The fear crystallized Monday with the realization -- conscious or unconscious -- that Alan Greenspan is going to lower rates. And it won't help.
The focal point of the fear was an op-ed piece Monday in The Wall Street Journal by Wayne Angell, chief economist at Bear Stearns, a former Federal Reserve governor and a well-known Friend of Alan. Two weeks ago, you'll recall, Angell ignited a broad market rally by boldly forecasting that Greenspan would lower interest rates ahead of the next scheduled Federal Open Market Committee meeting March 20. Greenspan dashed those hopes in congressional testimony the following week.
Angell's op-ed reads to the uninitiated just like a run-of-the-mill plea for Greenspan to lower rates, citing all the usual arguments about the slowing economy, lack of inflationary pressures, stock-market collapse and so on. I've written two dozen of those myself. But for those who can read between the lines -- and those are the people who can set a market crash in motion -- Angell's op-ed is different. Angell's Arguments
First, Angell asserts that Greenspan may have to lower rates dramatically further than anyone else has dared to suggest. He writes, "... surely if the economy continues to sag toward recession, a drastic reduction of the real federal funds rate -- to a range between zero and 2% -- may be needed." He's talking about the real fed funds rate, which means the amount by which the Fed's target rate is above the rate of inflation. But elsewhere he suggests that the rate of inflation is no more than about 1.6%. So when he's talking about a real funds rate of zero, he's talking about a target rate of 1.6% or less. A number like that is so far off everybody's radar that when an eminence grise like Angell puts it out there, it really gets your attention. Scary stuff.
Second, Angell attacks the fundamental basis of decision-making that leads to the Fed's rate policies. Angell throws aside the myriad ever-changing rationales we've heard from Greenspan and the FOMC for the past several years, all what Angell calls "activism," aimed at stabilizing consumer sentiment, aggregate demand and the level of the stock market. Instead, Angell argues that "... short-run monetary activism was producing growth rate swings of increasing amplitude. Why not then discard short-run stabilization activism in favor of the Fed adopting a strategy aimed at price level stability?"
Nothing revolutionary in that suggestion -- or so it seems. Isn't price level stability what the Fed is supposed to focus on anyway? Yes, but here's where it gets really interesting.

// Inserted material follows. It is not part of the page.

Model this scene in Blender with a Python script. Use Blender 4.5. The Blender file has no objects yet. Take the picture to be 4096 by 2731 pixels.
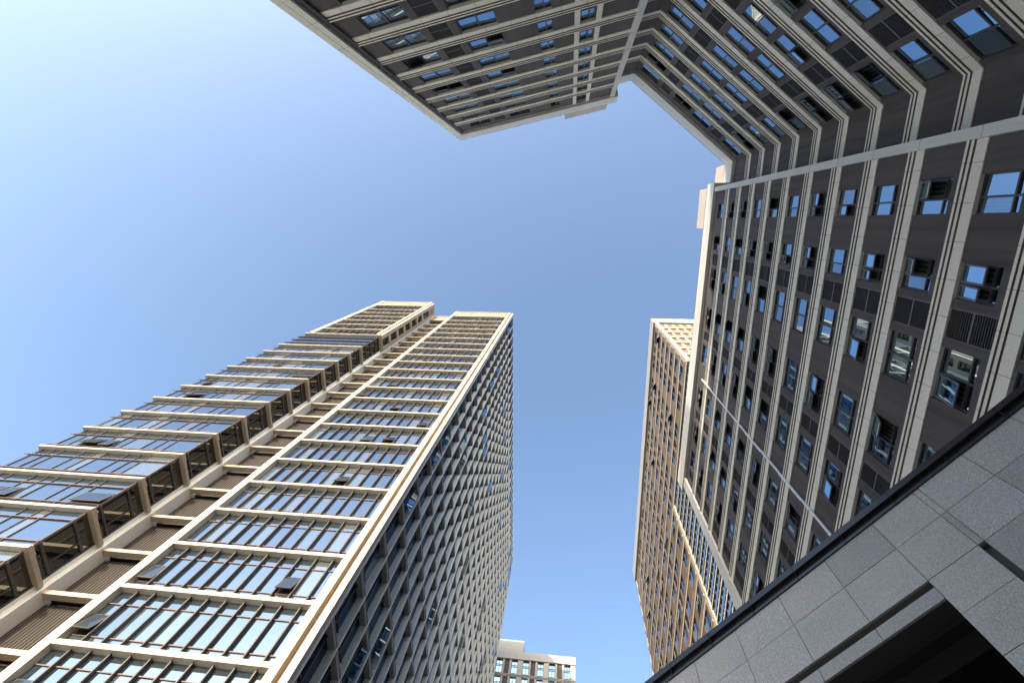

Third, Angell argues that if price level stability really were the Fed's focus, then job one is to stop the deflation. As Angell puts it, "The Fed should recognize and act on the deflation indicators all around us -- falling core commodity prices confirmed by a continued fall in the price of gold. The dollar seems to be appreciating against everything. That means the Fed should increase the money supply by choosing successively lower federal funds targets until core commodity prices rebound."